How is the move constructor of member variable invoked without using std::forward?

Question

An example here for std::forward ,

// forward example
#include <utility>      // std::forward
#include <iostream>     // std::cout

// function with lvalue and rvalue reference overloads:
void overloaded (const int& x) {std::cout << "[lvalue]";}
void overloaded (int&& x) {std::cout << "[rvalue]";}

// function template taking rvalue reference to deduced type:
template <class T> void fn (T&& x) {
  overloaded (x);                   // always an lvalue
  overloaded (std::forward<T>(x));  // rvalue if argument is rvalue
}

int main () {
  int a;

  std::cout << "calling fn with lvalue: ";
  fn (a);
  std::cout << '\n';

  std::cout << "calling fn with rvalue: ";
  fn (0);
  std::cout << '\n';

  return 0;
}

Output:
calling fn with lvalue: [lvalue][lvalue]
calling fn with rvalue: [lvalue][rvalue]

mentions that

the fact that all named values (such as function parameters) always evaluate as lvalues (even those declared as rvalue references)
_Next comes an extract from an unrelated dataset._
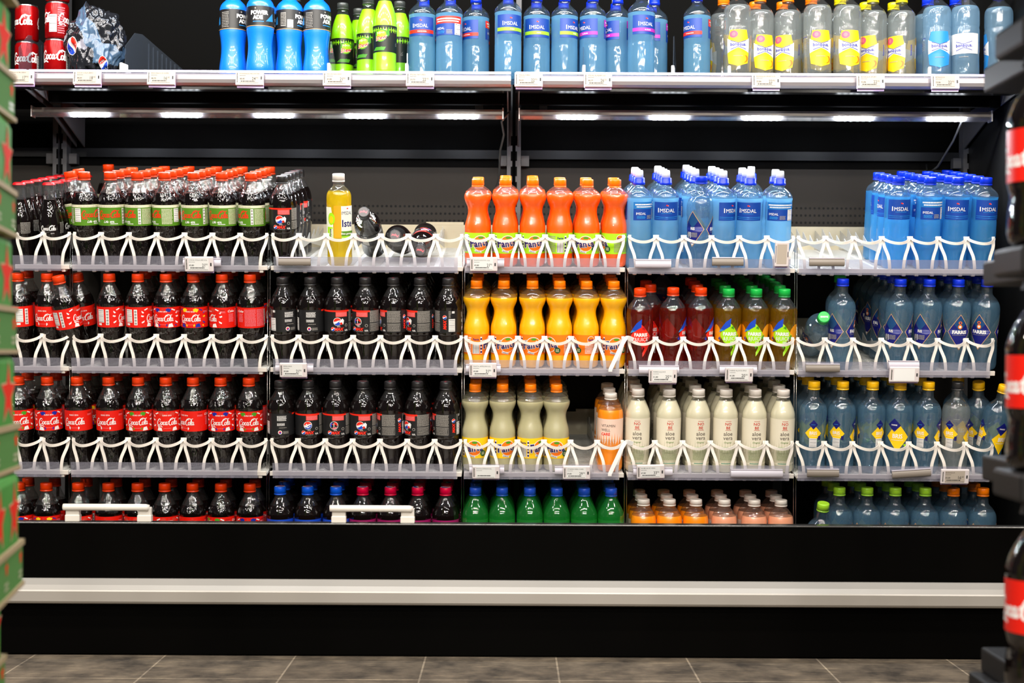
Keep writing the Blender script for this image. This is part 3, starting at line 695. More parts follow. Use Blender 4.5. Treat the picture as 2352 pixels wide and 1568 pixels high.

Whereas, the typical move constructor looks like

ClassName(ClassName&& other)
   : _data(other._data)
{
}

which looks like _data(other._data) should invoke the move constructor of _data 's class. But, how is it possible without using std::forward ? In other words, shouldn't it be

ClassName(ClassName&& other)
   : _data(std::forward(other._data))
{
}

?

Because, as pointed out in std:forward case,

all then named values should evaluate as lvalue

I more and more like C++ because of the depth of issue like this and the fact that the language is bold enough to provide such features :) Thank you!

Answer 1

A typical move constructor looks like this (assuming it is explicitly implemented: you might want to prefer = default ):

ClassName::ClassName(ClassName&& other)
    : _data(std::move(other._data)) {
}

Without the std::move() the member is copied: since it has a name other is an lvalue. The object the reference is bound to is an rvalue or an object considered as such, however.

std::forward<T>(obj) is always used with an explicit template argument. In practice the type is that deduced for a forwarding reference . These look remarkably like rvalue references but are something entirely different! In particular, a forwarding reference may refer to an lvalue.

You may be interested in my Two Daemons article which describes the difference in detail.

Answer 2

This Ideone example should make things pretty clear for you. If not, keep reading.

The following constructor accepts Rvalues only. However, since the argument "other" got a name it lost its "rvalueness" and now is a Lvalue. To cast it back to Rvalue, you have to use std::move . There's no reason to use std::forward here because this constructor does not accept Lvalues. If you try to call it with a Lvalue, you will get compile error.

ClassName(ClassName&& other)
     : _data(std::move(other._data))
{
    // If you don't use move, you could have: 
    //    cout << other._data;
    // And you will notice "other" has not been moved.    
}

The following constructor accepts both Lvalues and Rvalues. Scott Meyers called it "Universal Rerefences", but now it's called "Forwarding References". That's why, here, it's a must to use std::forward so that if other was an Rvalue, _data constructor will get called with an Rvalue. If other was an Lvalue, _data will be constructed with an Lvalue. That's why it's called perfect-forwarding.

template<typename T>
ClassName(T&& other)
   : _data(std::forward<decltype(_data)>(other._data))
{
}

I've tried to use your constructors as an example so you could understand, but this is not specific to constructors. This applies to functions as well.

With the first example tho, since your first constructor only accepts Rvalues, you could perfectly use std::forward instead, and both would do the same thing. But it's best not to do it, because people may think that your constructor accepts a forwarding reference , when it actually doesn't.

Answer 3

std::forward should be used with a forwarding reference .
std::move should be used with an rvalue reference .

There is nothing particular about constructors. The rules apply the same to any function, member function or constructor.

The most important thing is to realize when you have a forwarding reference and when you have an rvalue reference . They look similar but are not.

A forwarding reference is always in the form:

T&& ref

for T some deduced type .

For instance, this is a forwarding reference:

template <class T>
auto foo(T&& ref) -> void;

All these are rvalue references:

auto foo(int&& ref) -> void; // int not deduced

template <class T>
auto foo(const T&& ref); // not in form `T&&` (note the const)

template <class T>
auto foo(std::vector<T>&& ref) -> void; // not in form `T&&`

template <class T>
struct X {
    auto foo(T&& ref) -> T; // T not deduced. (It was deduced at class level)
};

For more please check this excellent in-depth article by Scott Meyers with the note that when the article was written the term "universal reference" was used (actually introduced by Scott himself). Now it is agreed that "forwarding reference" better describes it's purpose and usage.

---

So your example should be:

ClassName(ClassName&& other)
   : _data(std::move(other._data))
{
}

as other is an rvalue reference because ClassName is not a deduced type.